◆ TASK GOAL:
From the first line of the data below through the line holding "0.05).build('girt', 'column_steel', wb)", output each line exactly and leave the pictures out.
## Begin
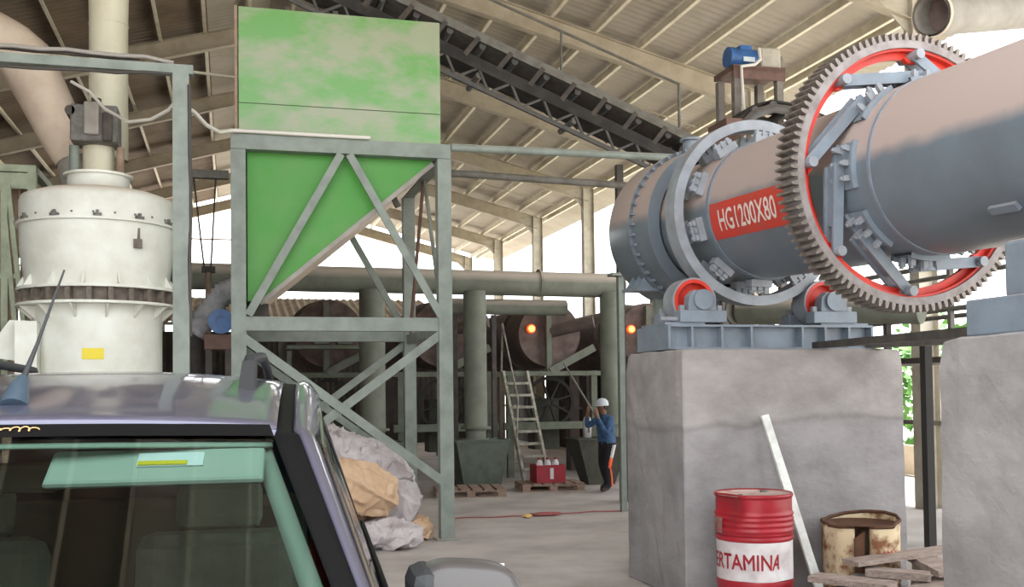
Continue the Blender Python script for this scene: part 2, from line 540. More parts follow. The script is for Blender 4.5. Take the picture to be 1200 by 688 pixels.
# --- left wall: closed dark sheeting with columns
wl = thing('wall_left', None, None)
struct(wl, 'dark corrugated left wall of the hall')
for i in range(len(RAFT) - 1):
    wsheet((XW_L - 0.2, RAFT[i], 0), (XW_L - 0.2, RAFT[i + 1], 0), 0, 6.8, 'wall_sheet', 'wall_sheet', wl)
for Y in RAFT:
    MB().ibeam((XW_L, Y, 0), (XW_L, Y, roof_z(XW_L) - 0.15), 0.2, 0.3, up=(1, 0, 0)).build('column', 'column_steel', wl)
# --- back wall: low dark sheeting, open above
wb = thing('wall_back', None, None)
struct(wb, 'low dark sheeting across the back of the hall')
for k in range(8):
    x0 = -7.5 + k * 2.0
    wsheet((x0, 33.0, 0), (x0 + 2.0, 33.0, 0), 0, 3.6, 'wall_sheet', 'wall_sheet', wb)
for x in (-6.0, -2.0, 2.0, 6.0):
    MB().box((x, 33.15, 1.9), (0.14, 0.14, 3.8)).build('post', 'column_steel', wb)
for z in (5.2, 6.3, 7.4):
    MB().bar((-7.4, 39.4, z), (3.5, 39.4, z), 0.05, 0.05).build('girt', 'column_steel', wb)

# ================================================================ HOPPER AND ITS FRAME
HX0, HX1, HY0, HY1 = 0.09, 2.335, 11.33, 13.69
fr = thing('hopper_frame', 'grey green steel support frame with crossed braces under the green hopper', 'frame', (1.2, 12.5, 0))
pw = 0.155
for x in (HX0, HX1):
    for y in (HY0, HY1):
        mb = MB().box((x, y, 2.14), (pw, pw, 4.28)).box((x, y, 0.008), (0.26, 0.26, 0.016))
        mb.build('post', 'frame_steel', fr)
for y in (HY0, HY1):
    MB().box(((HX0 + HX1) / 2, y, 4.365), (HX1 - HX0 + pw, pw, 0.16)).build('top_beam', 'frame_steel', fr)
    MB().box(((HX0 + HX1) / 2, y, 2.41), (HX1 - HX0 - pw, 0.12, 0.15)).build('middle_beam', 'frame_steel', fr)
    s = -1 if y == HY0 else 1
    yb = y + s * 0.065
    mx_ = (HX0 + HX1) / 2
    MB().bar((mx_ - 0.03, yb, 4.28), (HX0 + 0.1, yb, 2.5), 0.03, 0.085, up=(0, 0, 1)).build('brace', 'frame_steel', fr)
    MB().bar((mx_ + 0.06, yb, 4.28), (HX1 - 0.05, yb, 2.5), 0.03, 0.085).build('brace', 'frame_steel', fr)
    MB().bar((HX0 + 0.02, yb, 2.28), (HX1, yb, 0.62), 0.03, 0.095).build('brace', 'frame_steel', fr)
    MB().bar((HX1, yb - s * 0.035, 2.34), (HX0, yb - s * 0.035, 0.68), 0.03, 0.095).build('brace', 'frame_steel', fr)
for x in (HX0, HX1):
    MB().box((x, (HY0 + HY1) / 2, 4.365), (0.14, HY1 - HY0 - pw, 0.16)).build('top_beam', 'frame_steel', fr)
    MB().box((x, (HY0 + HY1) / 2, 2.36), (0.1, HY1 - HY0 - pw, 0.12)).build('middle_beam', 'frame_steel', fr)
    MB().bar((x, (HY0 + HY1) / 2 - 0.04, 4.28), (x, HY0 + 0.1, 2.45), 0.03, 0.075).build('brace', 'frame_steel', fr)
    MB().bar((x, (HY0 + HY1) / 2 + 0.04, 4.28), (x, HY1 - 0.1, 2.45), 0.03, 0.075).build('brace', 'stand_brown', fr)

hp = thing('feed_hopper', 'large green steel feed hopper with sloping bottom standing in grey frame', 'hopper', (1.2, 12.5, 4.4))
x0, x1, y0, y1 = 0.10, 2.305, 11.30, 13.6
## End
◆ ANSWER TO THE PROBLEM:
Continue the Blender Python script for this scene: part 2, from line 540. More parts follow. The script is for Blender 4.5. Take the picture to be 1200 by 688 pixels.
# --- left wall: closed dark sheeting with columns
wl = thing('wall_left', None, None)
struct(wl, 'dark corrugated left wall of the hall')
for i in range(len(RAFT) - 1):
    wsheet((XW_L - 0.2, RAFT[i], 0), (XW_L - 0.2, RAFT[i + 1], 0), 0, 6.8, 'wall_sheet', 'wall_sheet', wl)
for Y in RAFT:
    MB().ibeam((XW_L, Y, 0), (XW_L, Y, roof_z(XW_L) - 0.15), 0.2, 0.3, up=(1, 0, 0)).build('column', 'column_steel', wl)
# --- back wall: low dark sheeting, open above
wb = thing('wall_back', None, None)
struct(wb, 'low dark sheeting across the back of the hall')
for k in range(8):
    x0 = -7.5 + k * 2.0
    wsheet((x0, 33.0, 0), (x0 + 2.0, 33.0, 0), 0, 3.6, 'wall_sheet', 'wall_sheet', wb)
for x in (-6.0, -2.0, 2.0, 6.0):
    MB().box((x, 33.15, 1.9), (0.14, 0.14, 3.8)).build('post', 'column_steel', wb)
for z in (5.2, 6.3, 7.4):
    MB().bar((-7.4, 39.4, z), (3.5, 39.4, z), 0.05, 0.05).build('girt', 'column_steel', wb)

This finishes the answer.